Es casi imposible que te sirvan un mal café en Portugal. Además de ser bueno no suele costar más que 60 o 65 céntimos. Si lo acompañas con el tradicional pastel de Tentugal, hecho de pasta filo y relleno de una mezcla de yema de huevo y almendra, el rato será doblemente agradable. Pasa igual a la hora de comer, aventúrate. Deja a un lado las comunidades de viajeros y guíate por el olor, por la cara de la cocinera, por lo entrañable del local. Será fácil que encuentres menús entre seis y ocho euros. Tropecé con una pequeña taberna, bajando de Santa Clara la Nueva, donde me sirvieron una sopa, estofado de cordero con arroz y patatas, pan y una cerveza, todo por seis euros. La fortuna se iba a repetir el resto de días, con una caldereta de cordero y un arroz con pulpo como memorables platos principales.

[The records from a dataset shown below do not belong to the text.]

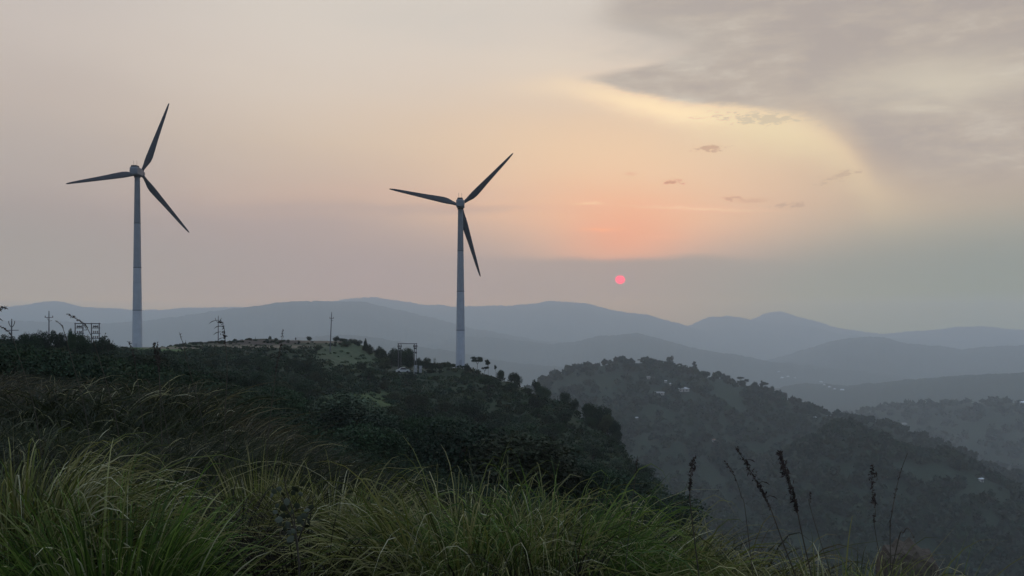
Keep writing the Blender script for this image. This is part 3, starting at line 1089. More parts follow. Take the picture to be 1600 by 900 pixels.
for i, mt in enumerate(('dark', 'mid', 'dark', 'olive', 'mid', 'pale')):
    proto_round('round%d' % i, 100 + i, mt, 5 + i % 3, sub=16)
for i, mt in enumerate(('dark', 'mid')):           # taller, looser
    proto_round('loose%d' % i, 140 + i, mt, 4, .8, 1.5, 3200, .058, .5, 20)
# umbrella crown: flat pads on bare trunk
for i in range(3):
    r = np.random.default_rng(170 + i)
    lob = [(r.uniform(-.5, .5), r.uniform(-.5, .5), 1.55 + r.uniform(-.18, .12), r.uniform(.3, .5), r.uniform(.3, .5), .13) for _ in range(5)]
    CR['umb%d' % i] = crown_mesh('crown', lob, 520, .12, m_leaf['dark'], 170 + i, .2, 5)
    mb = MB(); mb.tube([(0, 0, -.3), (.04, 0, .6), (-.03, 0, 1.1)], [.04, .03, .025], 7)
    for l in lob:
        mb.tube([(-.03, 0, 1.05), (l[0] * .6, l[1] * .6, 1.35), (l[0], l[1], l[2])], [.022, .016, .008], 5)
    TR['umb%d' % i] = mb
# conical
lob = [(0, 0, .35 + .2 * k, .62 - .085 * k, .62 - .085 * k, .22) for k in range(7)]
CR['cone'] = crown_mesh('crown', lob, 1300, .11, m_leaf['dark'], 190, .3, 10)
TR['cone'] = MB().tube([(0, 0, -.3), (0, 0, 1.4)], [.06, .02], 7)
# tiered (stacked puffs on a tall stem)
lob = [(.05, 0, 1.0, .35, .35, .16), (-.16, .1, 1.22, .30, .3, .14), (.12, -.1, 1.42, .27, .27, .13), (-.04, 0, 1.62, .2, .2, .12), (.3, 0, .85, .24, .24, .1), (-.3, 0, .9, .2, .2, .1)]
CR['tier'] = crown_mesh('crown', lob, 900, .10, m_leaf['dark'], 195, .25, 10)
TR['tier'] = MB().tube([(0, 0, -.3), (.03, 0, .8), (0, 0, 1.6)], [.05, .035, .015], 7)
# bare, twiggy
tw = MB()
r = np.random.default_rng(198)
tw.tube([(0, 0, -.2), (0, 0, .5)], [.045, .03], 6)
for _ in range(16):
    a = r.uniform(0, 6.28); q = r.uniform(.1, .5); z = r.uniform(.9, 1.5)
    tw.tube([(0, 0, .4), (math.cos(a) * q * .5, math.sin(a) * q * .5, .8), (math.cos(a) * q, math.sin(a) * q, z)], [.02, .013, .006], 4)
TR['bare'] = tw
CR['bare'] = crown_mesh('crown', [(0, 0, 1.15, .5, .5, .45)], 160, .07, m_leaf['mid'], 199, .3, 0)
TRM = {}
for k, mb in TR.items():
    me = bpy.data.meshes.new('trunk')
    me.from_pydata([tuple(v) for v in mb.v], [], mb.f)
    me.materials.append(m_bark)
    TRM[k] = me
HT = {k: max(v.co.z for v in CR[k].vertices) for k in CR}


def plant(name, kind, p, w, h, rz, label, cat, group=None, trunk=True, crown_name='crown'):
    """a plant w metres wide and h metres high standing at p"""
    root = empty(name, p, rz)
    tag(root, label, cat, group)
    sx = w / 2 / (1.0 if kind.startswith(('round', 'loose')) else .75)
    sz = h / HT[kind]
    c = link(crown_name, CR[kind], root)
    c.scale = (sx, sx, sz)
    if trunk:
        t = link('trunk', TRM[kind], root)
        t.scale = (sx, sx, sz)
    return root


def tree_px(name, kind, px, top, wpx, base, Yd, label, cat='tree', group=None, rz=None):
    """tree whose crown top reaches photo row `top`, wpx wide, standing on the ground (base only guards the height)"""
    g = gp(px, Yd)
    if Yd < 130: top -= 5
    zt = (HOR - top) / F * Yd
    h = max(zt - g.z, 0.6)
    hb = max((base - top) / F * Yd, .5)
    if h < hb * .6 or h > hb * 2.4:
        h = max(h, hb)
        g.z = zt - h
    wm = wpx / F * Yd * (1.3 if Yd < 130 else 1.0)
    if kind.startswith('round'): wm = max(wm, .85 * h)
    return plant(name, kind, (g.x, g.y, g.z - .15), wm, h + .15, random.uniform(0, 6.28) if rz is None else rz, label, cat, group)


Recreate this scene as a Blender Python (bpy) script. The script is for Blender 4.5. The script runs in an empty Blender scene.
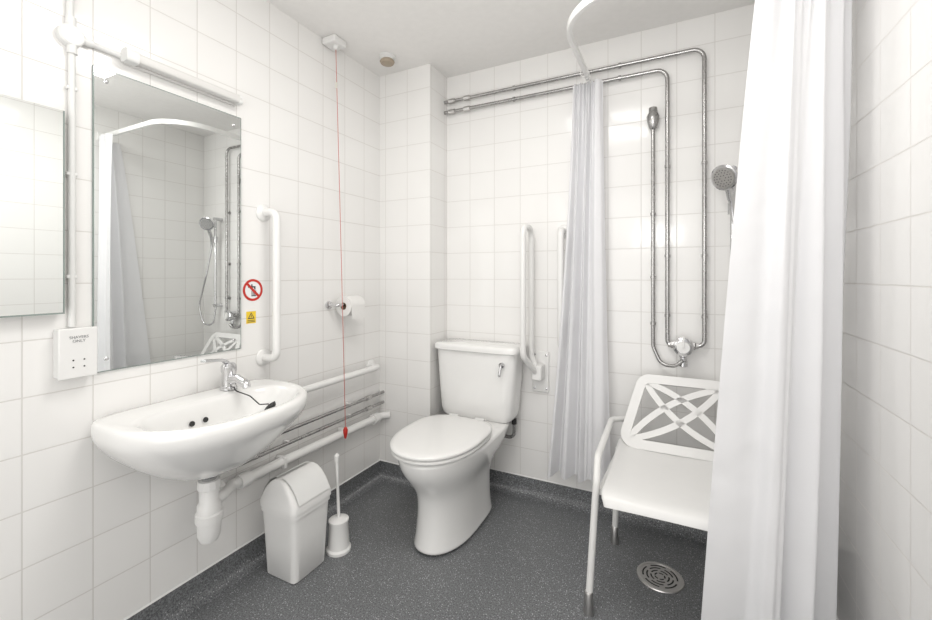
import bpy, math, random
from mathutils import Vector, Matrix
random.seed(3)
S=bpy.context.scene
S.view_settings.view_transform='Standard'
COL=S.collection
XL,XR,YB,YN,H=-1.586,0.47,2.207,-0.75,2.4
BX,BY=-1.234,2.013
SK=0.10
# ---------------------------------------------------------------- materials
def nodes(name):
    m=bpy.data.materials.new(name); m.use_nodes=True
    nt=m.node_tree; b=nt.nodes['Principled BSDF']; return m,nt,b
def mat(name,col,rough=.4,metal=0.,coat=0.,var=.04,scale=30,bump=0.):
    m,nt,b=nodes(name)
    b.inputs['Metallic'].default_value=metal
    b.inputs['Coat Weight'].default_value=coat
    b.inputs['Coat Roughness'].default_value=.08
    tc=nt.nodes.new('ShaderNodeTexCoord'); n=nt.nodes.new('ShaderNodeTexNoise')
    n.inputs['Scale'].default_value=scale; n.inputs['Detail'].default_value=3
    nt.links.new(tc.outputs['Object'],n.inputs['Vector'])
    mx=nt.nodes.new('ShaderNodeMix'); mx.data_type='RGBA'
    nt.links.new(n.outputs['Fac'],mx.inputs[0])
    mx.inputs[6].default_value=(*[c*(1-var) for c in col],1)
    mx.inputs[7].default_value=(*[min(1,c*(1+var)) for c in col],1)
    nt.links.new(mx.outputs[2],b.inputs['Base Color'])
    mr=nt.nodes.new('ShaderNodeMapRange')
    mr.inputs['To Min'].default_value=max(0,rough*.85); mr.inputs['To Max'].default_value=min(1,rough*1.15)
    nt.links.new(n.outputs['Fac'],mr.inputs['Value']); nt.links.new(mr.outputs[0],b.inputs['Roughness'])
    if bump:
        bp=nt.nodes.new('ShaderNodeBump'); bp.inputs['Strength'].default_value=bump; bp.inputs['Distance'].default_value=.002
        nt.links.new(n.outputs['Fac'],bp.inputs['Height']); nt.links.new(bp.outputs[0],b.inputs['Normal'])
    return m
def tile(name,axis,off_h,off_v,col=(.87,.860,.842),grout=(.68,.66,.635)):
    m,nt,b=nodes(name); L=nt.links.new
    tc=nt.nodes.new('ShaderNodeTexCoord'); sp=nt.nodes.new('ShaderNodeSeparateXYZ'); L(tc.outputs['Object'],sp.inputs[0])
    a1=nt.nodes.new('ShaderNodeMath'); a1.operation='ADD'; a1.inputs[1].default_value=off_h+15.5
    a2=nt.nodes.new('ShaderNodeMath'); a2.operation='ADD'; a2.inputs[1].default_value=off_v+15.5
    L(sp.outputs[axis],a1.inputs[0]); L(sp.outputs['Z'],a2.inputs[0])
    cb=nt.nodes.new('ShaderNodeCombineXYZ'); L(a1.outputs[0],cb.inputs[0]); L(a2.outputs[0],cb.inputs[1])
    br=nt.nodes.new('ShaderNodeTexBrick'); br.offset=0; br.squash=1
    L(cb.outputs[0],br.inputs['Vector'])
    br.inputs['Scale'].default_value=1; br.inputs['Mortar Size'].default_value=.0020; br.inputs['Mortar Smooth'].default_value=.3
    br.inputs['Brick Width'].default_value=.155; br.inputs['Row Height'].default_value=.155
    br.inputs['Color1'].default_value=(*col,1); br.inputs['Color2'].default_value=(*[c*.985 for c in col],1)
    br.inputs['Mortar'].default_value=(*grout,1)
    L(br.outputs['Color'],b.inputs['Base Color'])
    mr=nt.nodes.new('ShaderNodeMapRange'); mr.inputs['To Min'].default_value=.13; mr.inputs['To Max'].default_value=.8
    L(br.outputs['Fac'],mr.inputs['Value']); L(mr.outputs[0],b.inputs['Roughness'])
    bp=nt.nodes.new('ShaderNodeBump'); bp.invert=True; bp.inputs['Strength'].default_value=.4; bp.inputs['Distance'].default_value=.0012
    L(br.outputs['Fac'],bp.inputs['Height'])
    nz=nt.nodes.new('ShaderNodeTexNoise'); nz.inputs['Scale'].default_value=7; L(tc.outputs['Object'],nz.inputs['Vector'])
    b2=nt.nodes.new('ShaderNodeBump'); b2.inputs['Strength'].default_value=.25; b2.inputs['Distance'].default_value=.004
    L(nz.outputs['Fac'],b2.inputs['Height']); L(bp.outputs[0],b2.inputs['Normal']); L(b2.outputs[0],b.inputs['Normal'])
    return m
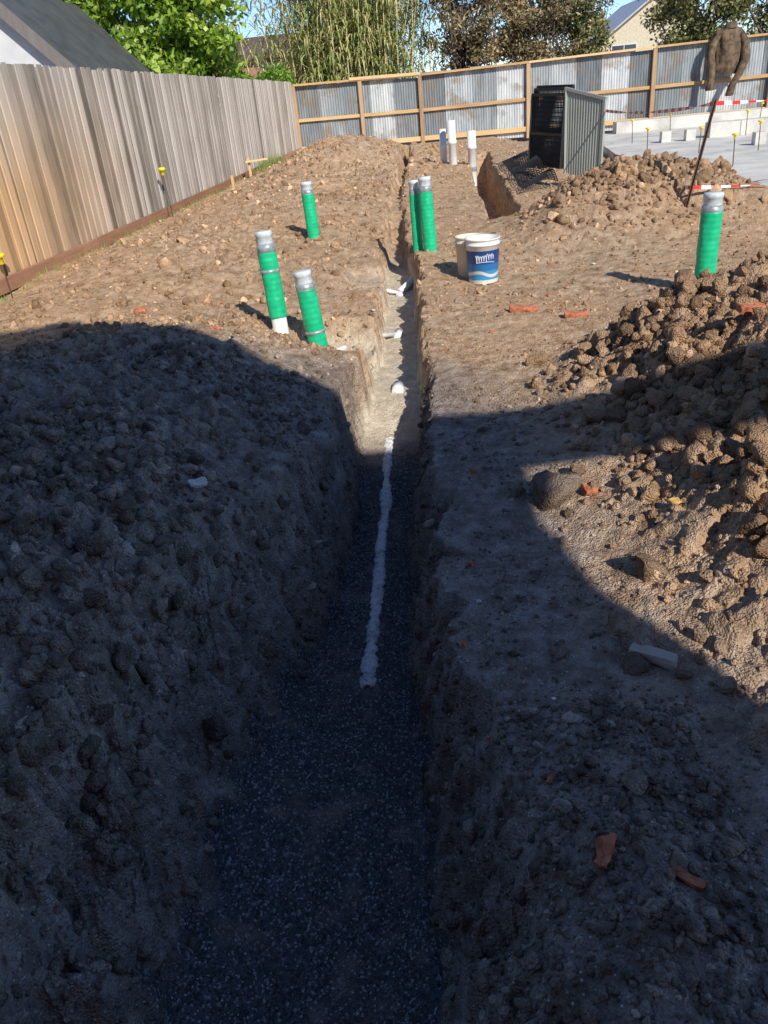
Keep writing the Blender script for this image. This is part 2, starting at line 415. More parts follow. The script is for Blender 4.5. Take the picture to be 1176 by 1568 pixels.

¡Qué bien reflejan las fotos el espíritu de esa agradable ciudad portuguesa!; y el texto las ganas de tomar un avión al aeropuerto más cercano y sentarse a comer en alguna de esas tabernas.
Hace un cuarto de siglo que no voy por Coimbra, y ya es hora de poner remedio a ese olvido.
Antonio, yo tenía muchas ganas de visitar Coimbra desde hacía tiempo, por un reportaje que había visto en la extinta Península. Por fin he podido visitar la ciudad y ha sido una maravilla.